États-Unis, Australie, Royaume-Uni, France, Allemagne, Chili, Chine, Costa Rica, Mexique, Norvège, Fidji… Soixante-sept pays (plus l’UE en tant qu’organisation) ont signé le traité dès l’ouverture des signatures, selon l’ONU.
« C’est le début d’un nouveau chapitre lors duquel la communauté internationale devra prendre des actions audacieuses », a réagi Nichola Clark, de l’ONG Pew Charitable Trusts. Après une ultime négociation marathon en mars, le texte a été formellement adopté par consensus le 19 juin, même si la Russie a pris « ses distances ».
La haute mer commence là où s’arrêtent les zones économiques exclusives (ZEE) des États, à un maximum de 200 milles nautiques (370 km) des côtes et n’est donc sous la juridiction d’aucun État. Même si elle représente près de la moitié de la planète et plus de 60 % des océans, elle a longtemps été ignorée dans le combat environnemental. Alors l’outil phare du nouveau traité y prévoit la création d’aires marines protégées.
Aujourd’hui, environ 1 % seulement de la haute mer fait l’objet de mesures de conservation. Mais en décembre à Montréal, l’ensemble des États de la planète s’est engagé lors de la COP15 sur la biodiversité à protéger, d’ici cop2030, 30 % des terres et des océans de la planète. Pour y parvenir, le nouveau traité est capital, mais tout dépendra de sa date d’entrée en vigueur, 120 jours après la 60e ratification – processus plus ou moins long selon les pays.
« Course aux ratifications »
« La course aux ratifications commence et nous appelons les pays à être ambitieux, à ratifier le traité pour s’assurer qu’il entre en vigueur en 2025 », au moment de la prochaine Conférence des Nations unies sur l’océan en France, a déclaré Mads Christensen, patron par intérim de Greenpeace International. « Nous avons moins de sept ans pour protéger 30 % des océans, il n’y a pas de temps à perdre ».
Même si le seuil de 70 ratifications semble à portée de main dans un futur proche, ce chiffre est bien loin de l’universalité espérée par les défenseurs d’un océan qui ne connaît pas de frontières. « Nous sommes tous dans le même bateau », a insisté auprès de l’AFP le commissaire européen à l’Environnement Virginijus Sinkevicius. « Aucun pays, aucun groupe de pays ne peut lutter seul contre la triple crise planétaire : perte de biodiversité, changement climatique et pollution ».
La science a prouvé l’importance de protéger tout entier l’océan, foisonnant d’une biodiversité souvent microscopique qui fournit la moitié de l’oxygène que nous respirons et limite le réchauffement climatique en absorbant une partie importante du CO2 émis par les activités humaines. Mais il est menacé par le changement climatique, les pollutions et la surpêche.

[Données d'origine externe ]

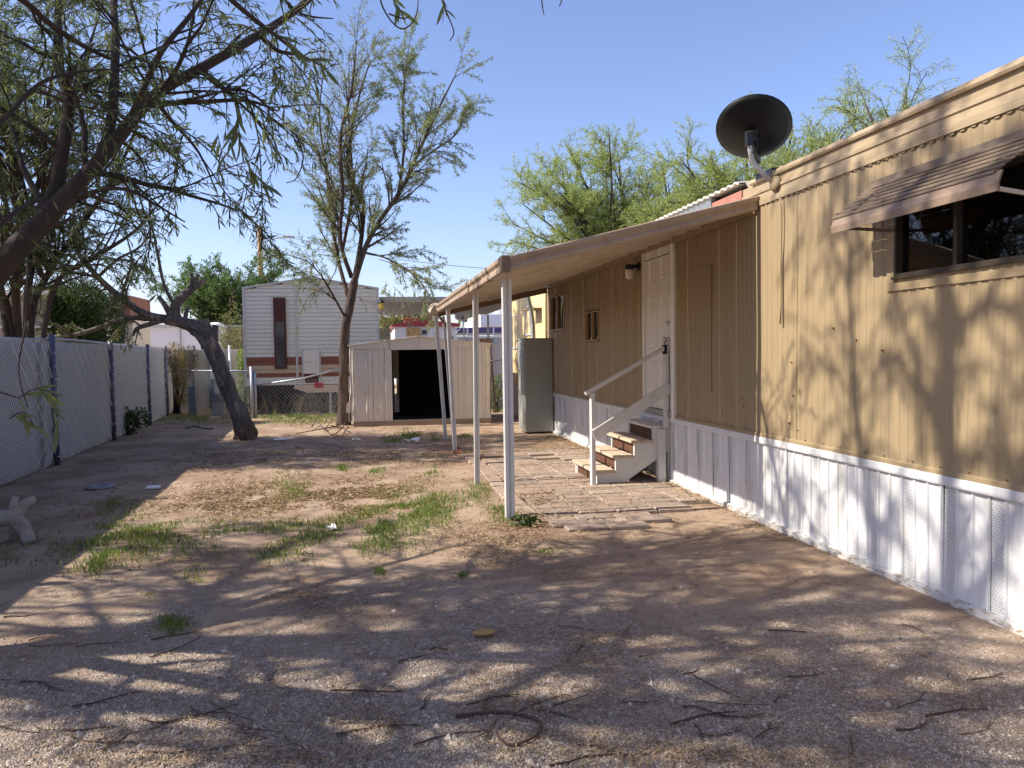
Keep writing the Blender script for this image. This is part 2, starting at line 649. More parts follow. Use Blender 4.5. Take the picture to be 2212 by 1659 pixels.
# drip rail at wall foot
MB().extrude([(WALLX + .03, FLOORZ - .015), (WALLX - .016, FLOORZ - .015), (WALLX - .016, FLOORZ + .012), (WALLX - .008, FLOORZ + .022), (WALLX + .03, FLOORZ + .022)], 'y', HY0, HY1).build('drip_rail', m_tan, home)
# fascia : three rolled bands along the eave
z = EAVEZ
prof = [(WALLX + .03, z), (WALLX - .022, z - .004), (WALLX - .026, z + .045), (WALLX - .018, z + .05), (WALLX - .018, z + .10), (WALLX - .03, z + .108), (WALLX - .03, z + .135),
        (WALLX - .018, z + .142), (WALLX - .02, z + .205), (WALLX + .03, z + .205)]
MB().extrude(prof, 'y', HY0, 7.35).build('fascia', m_tan_fascia, home)
MB().extrude(prof, 'y', 7.352, HY1).build('fascia', m_tan, home)
# wavy closure where the fascia meets the ribs
m = MB()  # added bright diagonals standing in for sun glints along the mesh
y = HY0
while y < 6.6:
    m.extrude([(y, z - .018), (y + .03, z - .018), (y + .038, z - .002), (y - .008, z - .002)], 'x', WALLX - .0135, WALLX - .0105)
    y += .088
struct(m.build('rib_closure', m_tan, home), 'stuff')
# roof edge flashing, lumpy
m = MB()  # added bright diagonals standing in for sun glints along the mesh
yy = np.arange(HY0, 6.95, .18)
pr = [(WALLX + .05, z + .205), (WALLX - .045, z + .207), (WALLX - .052, z + .225), (WALLX - .03, z + .262), (WALLX + .05, z + .27)]
for y in yy:
    for k, (px, pz) in enumerate(pr):
        j = .006 * noise.noise(Vector((y * 2.2, k * .7, 3.3)))
        m.v.append((px + j, y, pz + j * 1.2))
n = len(pr)
for k in range(len(yy) - 1):
    for i in range(n):
        j = (i + 1) % n
        m.f.append((k * n + i, (k + 1) * n + i, (k + 1) * n + j, k * n + j))
m.f += [tuple(range(n)), tuple(range((len(yy) - 1) * n, len(yy) * n))[::-1]]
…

Moratoire sur l’extraction minière sous-marine
« Nous l’avons bousillé (…) et ce traité est l’occasion de changer les choses », a lancé l’actrice et militante Jane Fonda. « Même les chiens ne font pas leurs besoins dans leur niche ! ».
Hormis les aires marines, le nouveau traité introduit notamment l’obligation de réaliser des études d’impact sur l’environnement des activités envisagées en haute mer. Le texte ne liste pas ces activités, qui pourraient aller de la pêche à l’exploitation minière du plancher océanique en passant par le transport maritime. Des activités qui dépendent parfois d’autres organisations internationales, comme l’Autorité internationale des fonds marins.

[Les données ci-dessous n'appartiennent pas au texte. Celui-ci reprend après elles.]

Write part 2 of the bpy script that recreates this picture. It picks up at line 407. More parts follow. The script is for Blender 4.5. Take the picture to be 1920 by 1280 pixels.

Le secrétaire d’État français à la Mer Hervé Berville a d’ailleurs saisi l’occasion pour répéter l’appel de la France – loin d’être consensuel – à un moratoire sur l’extraction minière sous-marine. « Nous ne serons pas crédibles si nous ratifions le traité sur la haute mer mais permettons une activité qui va causer du tort au climat, à la biodiversité, et aux communautés à travers le monde », a-t-il insisté.